Doctor of Philosophy


Urban Education

First Advisor

Barbara Bales

Committee Members

Tatiana Joseph, Rajeswari Swaminathan, Raquel Farmer-Hinton


College readiness policies dictate the number of credits of world language study a student ought to obtain by the time he / she graduates from high school (Barnes, Slate, & Rojas-LeBouef, 2010). However, traditional schooling practices camouflaged by “neutral” education policies limit African American students’ access to quality curricular and instructional discourses (Apple, 1999; Gillborn, 2014; López, 2003). Limited access to enriching educational goods and resources, world language instruction in particular, causes them to question their self-worth and academic identities, decreases their classroom engagement and motivation to learn, and impacts their secondary and post-secondary learning outcomes (Fernández, 2002; Pringle, Lyons, & Booker, 2010; Saffold & Longwell-Grice, 2008; Weinstein, Gregory, & Strambler, 2004).

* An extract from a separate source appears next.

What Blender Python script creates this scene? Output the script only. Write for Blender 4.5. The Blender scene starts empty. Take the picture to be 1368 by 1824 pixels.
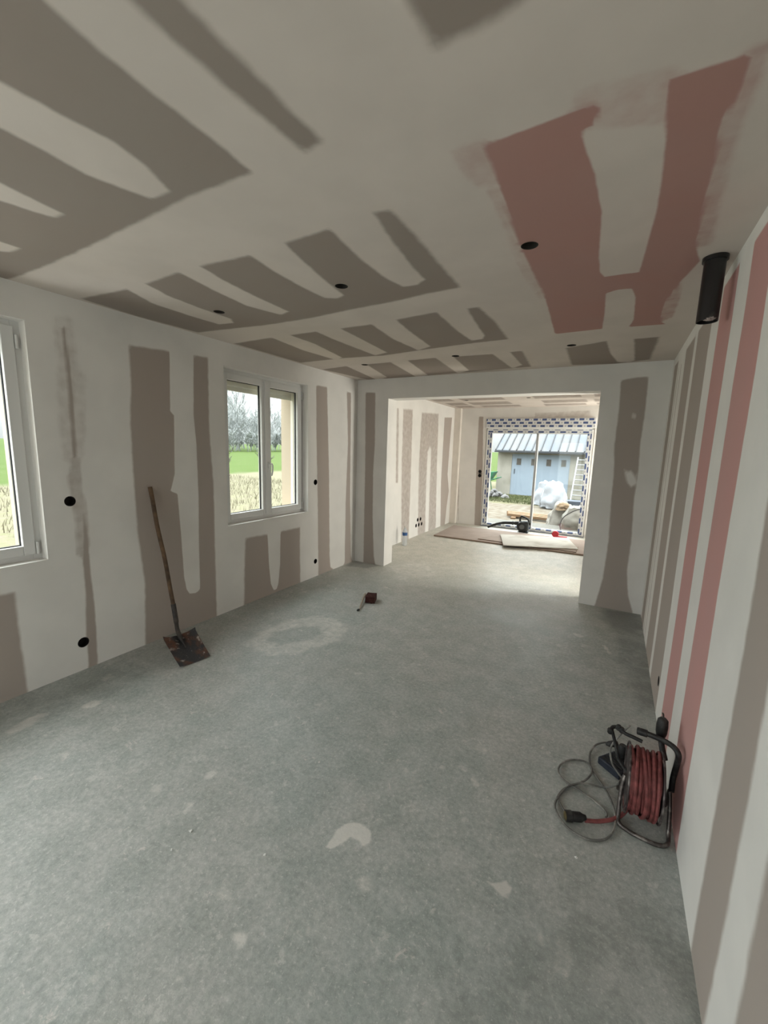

Therefore, this study used critical race theory to examine the high school world language experiences of 17 African American undergraduate students enrolled at a Midwestern four-year university. The participants in this study discussed the impact of school- and non-school-based adults as well as same-race peer networks on their secondary and post-secondary goals. Their counter-narratives not only provided evidence of how African American students break from traditional schooling structures to learn a needed world language, they also show how this particular population of students reject the dominant epistemologies that invalidate their academic experiences. Findings from this study suggest education policymakers critically examine the policies that affect African American students’ every day experiences as well as challenge teachers and school counselors to adopt culturally relevant practices that meet students where they are.